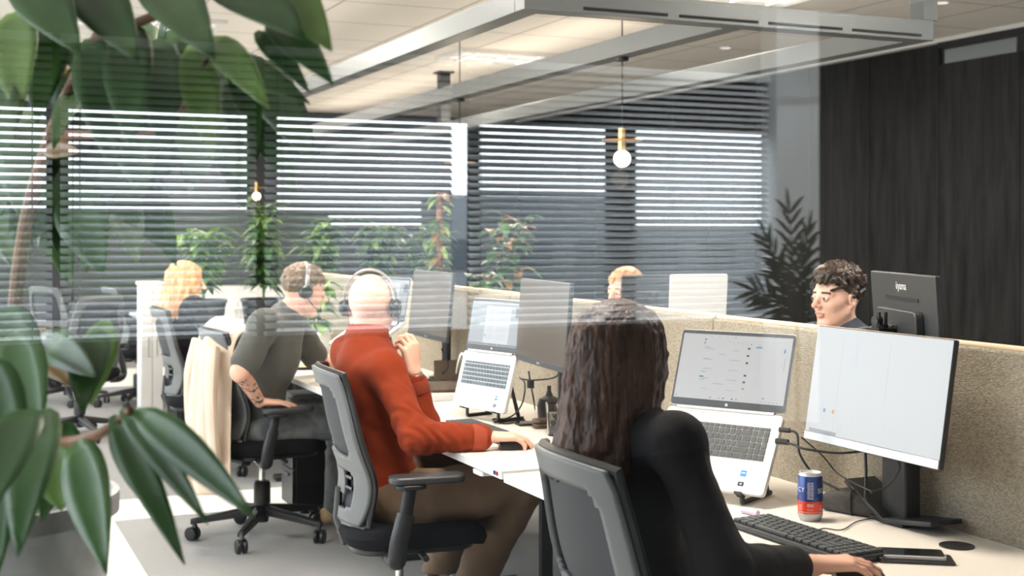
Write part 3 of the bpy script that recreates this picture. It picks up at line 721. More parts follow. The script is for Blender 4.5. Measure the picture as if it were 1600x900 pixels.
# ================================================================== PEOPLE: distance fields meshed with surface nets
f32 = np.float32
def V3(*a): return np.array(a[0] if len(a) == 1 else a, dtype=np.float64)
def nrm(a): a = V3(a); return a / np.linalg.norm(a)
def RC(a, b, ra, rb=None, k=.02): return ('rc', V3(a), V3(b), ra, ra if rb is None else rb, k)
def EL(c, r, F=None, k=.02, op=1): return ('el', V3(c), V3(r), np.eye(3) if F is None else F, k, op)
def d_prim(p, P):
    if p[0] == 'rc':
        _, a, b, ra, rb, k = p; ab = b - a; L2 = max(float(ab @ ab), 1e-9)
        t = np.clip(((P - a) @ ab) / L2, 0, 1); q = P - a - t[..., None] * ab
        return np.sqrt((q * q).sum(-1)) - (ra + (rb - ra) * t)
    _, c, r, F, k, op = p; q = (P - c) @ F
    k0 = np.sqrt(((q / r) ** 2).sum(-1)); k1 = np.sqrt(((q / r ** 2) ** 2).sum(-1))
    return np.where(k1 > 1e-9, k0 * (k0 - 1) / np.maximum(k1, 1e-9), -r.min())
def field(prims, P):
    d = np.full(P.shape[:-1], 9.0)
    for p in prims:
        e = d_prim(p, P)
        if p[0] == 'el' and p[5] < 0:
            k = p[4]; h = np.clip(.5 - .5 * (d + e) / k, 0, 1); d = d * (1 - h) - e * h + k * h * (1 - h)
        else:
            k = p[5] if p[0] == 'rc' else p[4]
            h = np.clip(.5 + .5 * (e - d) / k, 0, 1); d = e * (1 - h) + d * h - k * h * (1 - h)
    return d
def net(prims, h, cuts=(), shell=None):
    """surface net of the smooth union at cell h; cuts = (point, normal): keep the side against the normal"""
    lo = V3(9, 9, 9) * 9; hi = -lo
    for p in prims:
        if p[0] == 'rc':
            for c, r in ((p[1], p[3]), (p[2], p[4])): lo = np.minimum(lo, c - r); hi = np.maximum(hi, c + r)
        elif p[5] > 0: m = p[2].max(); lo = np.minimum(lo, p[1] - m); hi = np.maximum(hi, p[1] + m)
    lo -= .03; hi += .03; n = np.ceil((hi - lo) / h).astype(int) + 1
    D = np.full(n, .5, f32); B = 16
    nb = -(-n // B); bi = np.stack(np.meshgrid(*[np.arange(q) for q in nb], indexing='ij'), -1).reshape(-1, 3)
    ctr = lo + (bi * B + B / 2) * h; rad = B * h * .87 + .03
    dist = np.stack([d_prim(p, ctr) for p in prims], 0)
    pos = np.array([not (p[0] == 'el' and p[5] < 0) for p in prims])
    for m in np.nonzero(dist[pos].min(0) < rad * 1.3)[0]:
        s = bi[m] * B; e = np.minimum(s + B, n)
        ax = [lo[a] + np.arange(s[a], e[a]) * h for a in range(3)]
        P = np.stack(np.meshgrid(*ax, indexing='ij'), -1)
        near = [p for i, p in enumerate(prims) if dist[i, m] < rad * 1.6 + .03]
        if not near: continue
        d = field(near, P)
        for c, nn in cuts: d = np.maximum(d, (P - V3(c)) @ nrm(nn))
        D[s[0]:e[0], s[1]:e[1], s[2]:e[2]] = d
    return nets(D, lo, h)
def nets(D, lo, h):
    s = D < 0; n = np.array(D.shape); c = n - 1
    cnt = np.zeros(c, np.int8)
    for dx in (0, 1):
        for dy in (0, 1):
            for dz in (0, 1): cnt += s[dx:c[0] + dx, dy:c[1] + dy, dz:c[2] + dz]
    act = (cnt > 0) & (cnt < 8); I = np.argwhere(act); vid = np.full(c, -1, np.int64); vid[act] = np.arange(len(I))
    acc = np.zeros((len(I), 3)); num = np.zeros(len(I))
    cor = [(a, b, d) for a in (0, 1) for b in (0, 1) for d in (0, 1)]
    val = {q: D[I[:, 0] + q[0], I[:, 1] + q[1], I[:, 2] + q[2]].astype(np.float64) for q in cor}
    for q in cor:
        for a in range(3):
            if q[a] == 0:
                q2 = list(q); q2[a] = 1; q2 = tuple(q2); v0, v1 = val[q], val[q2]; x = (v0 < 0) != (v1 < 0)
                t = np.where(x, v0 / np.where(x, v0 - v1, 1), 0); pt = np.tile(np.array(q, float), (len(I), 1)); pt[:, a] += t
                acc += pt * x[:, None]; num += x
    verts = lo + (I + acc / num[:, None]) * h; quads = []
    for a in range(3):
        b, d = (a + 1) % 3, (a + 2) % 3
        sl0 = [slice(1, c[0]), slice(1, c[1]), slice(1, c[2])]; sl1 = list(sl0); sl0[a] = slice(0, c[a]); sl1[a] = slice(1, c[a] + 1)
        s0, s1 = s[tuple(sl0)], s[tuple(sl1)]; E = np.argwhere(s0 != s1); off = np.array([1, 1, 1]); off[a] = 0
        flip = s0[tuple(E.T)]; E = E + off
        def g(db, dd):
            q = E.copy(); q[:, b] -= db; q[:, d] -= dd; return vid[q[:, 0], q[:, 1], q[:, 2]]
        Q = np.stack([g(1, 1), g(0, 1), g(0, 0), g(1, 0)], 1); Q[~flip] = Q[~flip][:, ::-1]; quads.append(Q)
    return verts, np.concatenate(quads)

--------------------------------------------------

■ PROBLEM TO WORK ON ■
Keep the pictures out of the copy and return the rest of the data above exactly.

■ CORRECT OUTPUT ■
Write part 3 of the bpy script that recreates this picture. It picks up at line 721. More parts follow. The script is for Blender 4.5. Measure the picture as if it were 1600x900 pixels.
# ================================================================== PEOPLE: distance fields meshed with surface nets
f32 = np.float32
def V3(*a): return np.array(a[0] if len(a) == 1 else a, dtype=np.float64)
def nrm(a): a = V3(a); return a / np.linalg.norm(a)
def RC(a, b, ra, rb=None, k=.02): return ('rc', V3(a), V3(b), ra, ra if rb is None else rb, k)
def EL(c, r, F=None, k=.02, op=1): return ('el', V3(c), V3(r), np.eye(3) if F is None else F, k, op)
def d_prim(p, P):
    if p[0] == 'rc':
        _, a, b, ra, rb, k = p; ab = b - a; L2 = max(float(ab @ ab), 1e-9)
        t = np.clip(((P - a) @ ab) / L2, 0, 1); q = P - a - t[..., None] * ab
        return np.sqrt((q * q).sum(-1)) - (ra + (rb - ra) * t)
    _, c, r, F, k, op = p; q = (P - c) @ F
    k0 = np.sqrt(((q / r) ** 2).sum(-1)); k1 = np.sqrt(((q / r ** 2) ** 2).sum(-1))
    return np.where(k1 > 1e-9, k0 * (k0 - 1) / np.maximum(k1, 1e-9), -r.min())
def field(prims, P):
    d = np.full(P.shape[:-1], 9.0)
    for p in prims:
        e = d_prim(p, P)
        if p[0] == 'el' and p[5] < 0:
            k = p[4]; h = np.clip(.5 - .5 * (d + e) / k, 0, 1); d = d * (1 - h) - e * h + k * h * (1 - h)
        else:
            k = p[5] if p[0] == 'rc' else p[4]
            h = np.clip(.5 + .5 * (e - d) / k, 0, 1); d = e * (1 - h) + d * h - k * h * (1 - h)
    return d
def net(prims, h, cuts=(), shell=None):
    """surface net of the smooth union at cell h; cuts = (point, normal): keep the side against the normal"""
    lo = V3(9, 9, 9) * 9; hi = -lo
    for p in prims:
        if p[0] == 'rc':
            for c, r in ((p[1], p[3]), (p[2], p[4])): lo = np.minimum(lo, c - r); hi = np.maximum(hi, c + r)
        elif p[5] > 0: m = p[2].max(); lo = np.minimum(lo, p[1] - m); hi = np.maximum(hi, p[1] + m)
    lo -= .03; hi += .03; n = np.ceil((hi - lo) / h).astype(int) + 1
    D = np.full(n, .5, f32); B = 16
    nb = -(-n // B); bi = np.stack(np.meshgrid(*[np.arange(q) for q in nb], indexing='ij'), -1).reshape(-1, 3)
    ctr = lo + (bi * B + B / 2) * h; rad = B * h * .87 + .03
    dist = np.stack([d_prim(p, ctr) for p in prims], 0)
    pos = np.array([not (p[0] == 'el' and p[5] < 0) for p in prims])
    for m in np.nonzero(dist[pos].min(0) < rad * 1.3)[0]:
        s = bi[m] * B; e = np.minimum(s + B, n)
        ax = [lo[a] + np.arange(s[a], e[a]) * h for a in range(3)]
        P = np.stack(np.meshgrid(*ax, indexing='ij'), -1)
        near = [p for i, p in enumerate(prims) if dist[i, m] < rad * 1.6 + .03]
        if not near: continue
        d = field(near, P)
        for c, nn in cuts: d = np.maximum(d, (P - V3(c)) @ nrm(nn))
        D[s[0]:e[0], s[1]:e[1], s[2]:e[2]] = d
    return nets(D, lo, h)
def nets(D, lo, h):
    s = D < 0; n = np.array(D.shape); c = n - 1
    cnt = np.zeros(c, np.int8)
    for dx in (0, 1):
        for dy in (0, 1):
            for dz in (0, 1): cnt += s[dx:c[0] + dx, dy:c[1] + dy, dz:c[2] + dz]
    act = (cnt > 0) & (cnt < 8); I = np.argwhere(act); vid = np.full(c, -1, np.int64); vid[act] = np.arange(len(I))
    acc = np.zeros((len(I), 3)); num = np.zeros(len(I))
    cor = [(a, b, d) for a in (0, 1) for b in (0, 1) for d in (0, 1)]
    val = {q: D[I[:, 0] + q[0], I[:, 1] + q[1], I[:, 2] + q[2]].astype(np.float64) for q in cor}
    for q in cor:
        for a in range(3):
            if q[a] == 0:
                q2 = list(q); q2[a] = 1; q2 = tuple(q2); v0, v1 = val[q], val[q2]; x = (v0 < 0) != (v1 < 0)
                t = np.where(x, v0 / np.where(x, v0 - v1, 1), 0); pt = np.tile(np.array(q, float), (len(I), 1)); pt[:, a] += t
                acc += pt * x[:, None]; num += x
    verts = lo + (I + acc / num[:, None]) * h; quads = []
    for a in range(3):
        b, d = (a + 1) % 3, (a + 2) % 3
        sl0 = [slice(1, c[0]), slice(1, c[1]), slice(1, c[2])]; sl1 = list(sl0); sl0[a] = slice(0, c[a]); sl1[a] = slice(1, c[a] + 1)
        s0, s1 = s[tuple(sl0)], s[tuple(sl1)]; E = np.argwhere(s0 != s1); off = np.array([1, 1, 1]); off[a] = 0
        flip = s0[tuple(E.T)]; E = E + off
        def g(db, dd):
            q = E.copy(); q[:, b] -= db; q[:, d] -= dd; return vid[q[:, 0], q[:, 1], q[:, 2]]
        Q = np.stack([g(1, 1), g(0, 1), g(0, 0), g(1, 0)], 1); Q[~flip] = Q[~flip][:, ::-1]; quads.append(Q)
    return verts, np.concatenate(quads)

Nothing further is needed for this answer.